Parece-nos, ao contrário, que esta composição [de classe], e ao que ela alude em sentido mais amplo, esteja em boa medida distante ou simplesmente separada da esquerda e, portanto, daquelas características que Galli della Loggia identifica e critica, em causa própria. Por que esta composição [de classe] não traz nostalgia de um compromisso social-democrático, de que as novas gerações sequer ouviram falar. Nela, não há espaço para narrativas ideológicas, percebidas como abstratas e alienadas da materialidade dos problemas que é preciso enfrentar na crise. Existe um ódio profundo, radicado e mesmo instintivo, nos enfrentamentos com o bloco de poder político e social vigente, em que a esquerda é corresponsável e protagonista.

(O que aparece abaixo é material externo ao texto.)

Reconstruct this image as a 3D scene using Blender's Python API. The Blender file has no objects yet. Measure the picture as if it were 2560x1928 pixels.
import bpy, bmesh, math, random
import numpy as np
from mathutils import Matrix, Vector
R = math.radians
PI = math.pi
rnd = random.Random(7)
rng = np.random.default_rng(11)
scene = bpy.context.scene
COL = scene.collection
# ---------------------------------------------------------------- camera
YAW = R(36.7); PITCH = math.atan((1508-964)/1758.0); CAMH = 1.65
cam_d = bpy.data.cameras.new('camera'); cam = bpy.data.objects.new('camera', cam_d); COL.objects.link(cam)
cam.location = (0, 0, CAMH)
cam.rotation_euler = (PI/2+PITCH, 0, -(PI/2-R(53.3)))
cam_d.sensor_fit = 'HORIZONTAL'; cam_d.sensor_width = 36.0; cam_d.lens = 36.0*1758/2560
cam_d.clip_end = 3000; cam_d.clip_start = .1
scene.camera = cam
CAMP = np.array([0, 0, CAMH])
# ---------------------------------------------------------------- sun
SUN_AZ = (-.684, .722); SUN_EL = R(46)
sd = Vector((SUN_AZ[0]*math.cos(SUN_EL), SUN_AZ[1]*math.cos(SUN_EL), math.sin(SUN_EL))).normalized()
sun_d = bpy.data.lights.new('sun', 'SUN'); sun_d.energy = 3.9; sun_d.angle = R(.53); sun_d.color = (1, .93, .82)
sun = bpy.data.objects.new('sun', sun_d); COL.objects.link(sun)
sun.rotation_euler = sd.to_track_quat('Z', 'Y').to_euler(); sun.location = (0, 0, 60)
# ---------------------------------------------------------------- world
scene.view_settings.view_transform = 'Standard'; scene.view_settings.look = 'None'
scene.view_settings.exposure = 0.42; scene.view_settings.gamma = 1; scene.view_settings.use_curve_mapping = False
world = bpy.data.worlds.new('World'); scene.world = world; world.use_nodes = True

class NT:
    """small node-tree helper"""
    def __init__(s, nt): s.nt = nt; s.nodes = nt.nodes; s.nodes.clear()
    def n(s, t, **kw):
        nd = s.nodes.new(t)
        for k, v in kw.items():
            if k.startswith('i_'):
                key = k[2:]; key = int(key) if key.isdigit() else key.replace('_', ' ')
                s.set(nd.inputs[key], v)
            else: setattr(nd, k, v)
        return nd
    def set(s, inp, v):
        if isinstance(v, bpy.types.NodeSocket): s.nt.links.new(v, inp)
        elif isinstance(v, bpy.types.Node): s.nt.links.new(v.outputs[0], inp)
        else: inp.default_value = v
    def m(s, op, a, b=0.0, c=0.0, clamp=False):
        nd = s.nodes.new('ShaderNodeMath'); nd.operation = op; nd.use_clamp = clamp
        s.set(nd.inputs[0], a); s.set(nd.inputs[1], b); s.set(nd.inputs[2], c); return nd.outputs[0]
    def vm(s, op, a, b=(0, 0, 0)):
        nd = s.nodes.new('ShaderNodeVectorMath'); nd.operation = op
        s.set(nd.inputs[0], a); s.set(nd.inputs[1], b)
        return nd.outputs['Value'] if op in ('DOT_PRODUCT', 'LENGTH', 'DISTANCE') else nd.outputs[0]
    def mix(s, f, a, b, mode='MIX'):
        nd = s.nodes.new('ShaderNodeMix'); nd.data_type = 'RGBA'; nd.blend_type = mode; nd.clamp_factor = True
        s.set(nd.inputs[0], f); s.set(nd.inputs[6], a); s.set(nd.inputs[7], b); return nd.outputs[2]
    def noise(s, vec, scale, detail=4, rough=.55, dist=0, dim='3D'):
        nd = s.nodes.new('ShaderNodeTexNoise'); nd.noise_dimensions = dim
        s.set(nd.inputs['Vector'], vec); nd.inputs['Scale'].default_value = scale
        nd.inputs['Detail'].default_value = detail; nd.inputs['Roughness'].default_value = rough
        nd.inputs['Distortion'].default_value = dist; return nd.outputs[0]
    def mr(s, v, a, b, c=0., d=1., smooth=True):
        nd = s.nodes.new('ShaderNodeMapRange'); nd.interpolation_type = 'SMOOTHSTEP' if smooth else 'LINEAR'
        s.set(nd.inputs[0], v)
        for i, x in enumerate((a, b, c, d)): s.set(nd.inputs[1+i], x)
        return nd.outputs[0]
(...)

Nesse sentido, é natural encontrar como principal inimigo o PD e seu governo. Na Itália, finalmente, começou o pós-antiberlusconismo. É exatamente nestas características e não em improváveis receitas institucionais, que a composição de classe poderá descobrir-se europeia e transnacional, uma vez que rastreie, no espaço global, os fios comuns com outras expressões da subjetividade coletiva.

Não é o caso, de resto, que o que Galli della Loggia goste de Renzo seja o seu “bom senso populista”, substituindo os interesses de classe por uma não mais precisa imagem dos “pobres”, que possa evidentemente ser adaptada a figuras diversas em função das conveniências, de maneira que estejam disponíveis de ser representadas e não enfastiarem, ou melhor, não se organizem autonomamente. A compacidade da marcha durante o cerco e ante as atuações criminosas das forças policiais, a disponibilidade ou de qualquer modo a simpatia com a concretude das práticas, simbolizam com eficácia que se está caminhando na direção certa. É, de fato, terminado o tempo de simbolismos ruins (de vez em quando inventados pelos meios de comunicação mainstream, e sempre a eles submetidos), isto é, os que pretendem substituir, simular ou representar as lutas. As lutas produzem os símbolos e não vice-versa.

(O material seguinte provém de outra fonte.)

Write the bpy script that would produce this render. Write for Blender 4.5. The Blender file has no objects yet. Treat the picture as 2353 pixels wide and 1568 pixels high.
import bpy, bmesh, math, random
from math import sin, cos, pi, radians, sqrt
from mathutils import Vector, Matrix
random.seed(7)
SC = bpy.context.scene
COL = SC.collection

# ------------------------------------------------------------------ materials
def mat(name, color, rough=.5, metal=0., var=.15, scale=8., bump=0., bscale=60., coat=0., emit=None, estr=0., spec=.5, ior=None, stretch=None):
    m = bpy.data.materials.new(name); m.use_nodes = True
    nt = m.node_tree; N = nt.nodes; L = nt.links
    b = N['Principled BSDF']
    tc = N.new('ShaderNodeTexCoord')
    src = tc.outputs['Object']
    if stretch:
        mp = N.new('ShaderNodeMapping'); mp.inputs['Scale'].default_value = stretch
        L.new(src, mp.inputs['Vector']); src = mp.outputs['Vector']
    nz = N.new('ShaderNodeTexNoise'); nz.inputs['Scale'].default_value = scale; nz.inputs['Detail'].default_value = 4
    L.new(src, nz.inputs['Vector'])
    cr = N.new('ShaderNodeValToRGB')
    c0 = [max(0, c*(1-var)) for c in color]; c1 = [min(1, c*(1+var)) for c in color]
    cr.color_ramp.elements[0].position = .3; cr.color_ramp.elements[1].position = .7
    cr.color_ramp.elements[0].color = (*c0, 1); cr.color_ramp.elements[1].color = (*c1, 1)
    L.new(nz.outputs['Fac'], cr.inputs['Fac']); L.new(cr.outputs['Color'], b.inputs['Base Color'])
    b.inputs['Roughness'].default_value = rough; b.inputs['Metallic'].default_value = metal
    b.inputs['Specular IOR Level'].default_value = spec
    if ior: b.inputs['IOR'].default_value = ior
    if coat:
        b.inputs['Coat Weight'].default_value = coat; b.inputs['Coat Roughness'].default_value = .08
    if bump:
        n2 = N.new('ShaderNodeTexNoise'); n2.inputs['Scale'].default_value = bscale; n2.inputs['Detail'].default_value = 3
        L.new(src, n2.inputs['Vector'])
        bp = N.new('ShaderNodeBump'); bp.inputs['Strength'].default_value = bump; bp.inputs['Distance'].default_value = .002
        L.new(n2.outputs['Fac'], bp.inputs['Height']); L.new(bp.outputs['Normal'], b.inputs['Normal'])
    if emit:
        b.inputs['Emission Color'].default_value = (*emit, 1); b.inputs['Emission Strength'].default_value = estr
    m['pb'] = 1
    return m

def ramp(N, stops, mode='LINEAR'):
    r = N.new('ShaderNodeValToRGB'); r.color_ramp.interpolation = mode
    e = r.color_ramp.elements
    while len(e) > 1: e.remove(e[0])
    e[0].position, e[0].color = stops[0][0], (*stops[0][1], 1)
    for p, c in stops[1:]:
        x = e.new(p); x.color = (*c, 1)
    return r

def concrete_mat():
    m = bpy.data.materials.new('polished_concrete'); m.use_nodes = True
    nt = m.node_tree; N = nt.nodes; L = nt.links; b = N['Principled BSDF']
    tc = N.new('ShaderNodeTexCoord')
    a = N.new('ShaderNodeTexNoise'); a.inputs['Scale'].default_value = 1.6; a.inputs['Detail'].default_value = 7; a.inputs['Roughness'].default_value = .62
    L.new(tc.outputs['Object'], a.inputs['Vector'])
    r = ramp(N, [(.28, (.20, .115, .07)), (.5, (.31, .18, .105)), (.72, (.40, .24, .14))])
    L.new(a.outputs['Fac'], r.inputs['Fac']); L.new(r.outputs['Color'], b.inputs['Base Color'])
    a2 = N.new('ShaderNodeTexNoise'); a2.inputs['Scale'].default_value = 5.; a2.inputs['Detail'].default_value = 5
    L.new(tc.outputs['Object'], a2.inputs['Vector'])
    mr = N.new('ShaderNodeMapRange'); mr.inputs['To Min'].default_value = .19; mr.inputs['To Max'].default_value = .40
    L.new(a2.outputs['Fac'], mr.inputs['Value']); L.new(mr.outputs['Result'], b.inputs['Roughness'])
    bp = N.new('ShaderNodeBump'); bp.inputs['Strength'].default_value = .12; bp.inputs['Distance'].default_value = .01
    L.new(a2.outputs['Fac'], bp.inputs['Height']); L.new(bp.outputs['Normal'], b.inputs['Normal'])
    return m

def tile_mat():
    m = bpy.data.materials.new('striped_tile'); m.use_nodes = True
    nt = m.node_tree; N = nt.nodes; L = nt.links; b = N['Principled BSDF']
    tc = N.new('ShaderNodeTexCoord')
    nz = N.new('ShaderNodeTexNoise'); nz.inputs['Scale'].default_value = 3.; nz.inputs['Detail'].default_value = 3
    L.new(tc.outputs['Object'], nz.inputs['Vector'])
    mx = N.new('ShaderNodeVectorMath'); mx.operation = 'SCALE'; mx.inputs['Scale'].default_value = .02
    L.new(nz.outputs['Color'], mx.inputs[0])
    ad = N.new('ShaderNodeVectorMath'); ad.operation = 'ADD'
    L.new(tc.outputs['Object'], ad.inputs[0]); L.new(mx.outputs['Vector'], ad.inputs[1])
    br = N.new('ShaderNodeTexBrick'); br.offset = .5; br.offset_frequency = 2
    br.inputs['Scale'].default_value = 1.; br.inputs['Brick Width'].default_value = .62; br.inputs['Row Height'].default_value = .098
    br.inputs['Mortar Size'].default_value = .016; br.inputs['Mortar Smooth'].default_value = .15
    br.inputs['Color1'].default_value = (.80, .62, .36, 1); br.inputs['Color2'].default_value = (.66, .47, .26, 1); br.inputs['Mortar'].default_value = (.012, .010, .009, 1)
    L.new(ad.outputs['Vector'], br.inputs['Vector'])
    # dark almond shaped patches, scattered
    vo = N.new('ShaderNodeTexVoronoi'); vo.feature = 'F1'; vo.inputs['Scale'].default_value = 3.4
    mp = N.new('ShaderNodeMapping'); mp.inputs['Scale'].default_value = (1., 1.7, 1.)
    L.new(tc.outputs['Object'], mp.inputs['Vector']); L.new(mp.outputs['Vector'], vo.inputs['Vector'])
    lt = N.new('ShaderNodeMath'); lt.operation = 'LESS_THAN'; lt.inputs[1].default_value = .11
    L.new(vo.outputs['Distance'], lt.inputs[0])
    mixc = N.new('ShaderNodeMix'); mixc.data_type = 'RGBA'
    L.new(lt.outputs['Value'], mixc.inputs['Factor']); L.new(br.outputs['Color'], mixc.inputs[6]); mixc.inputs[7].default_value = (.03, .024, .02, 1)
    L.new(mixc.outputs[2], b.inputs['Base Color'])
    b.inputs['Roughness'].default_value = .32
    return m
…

O 12 de abril foi então uma jornada importante, e o foi sobretudo porque inscrita num processo que vem já de bem longe e ainda vai caminhar muito longe. A próxima etapa deste processo, feita do cotidiano de lutas e tentativas de organização territorial, será o 11 de julho em Turim, por ocasião do encontro europeu — para dizer o mínimo: provocatório — sobre a desocupação juvenil. Mesmo os pequenos reacionários do Corriere nos explicam porque sobre este tema, no quadro da crise (econômica e da representação), a revolta é hoje um princípio de realismo político.

PS. Queremos a liberdade imediata aos companheiros presos no sábado passado. Repetiremos mais uma vez a vocês que não podem parar o vento.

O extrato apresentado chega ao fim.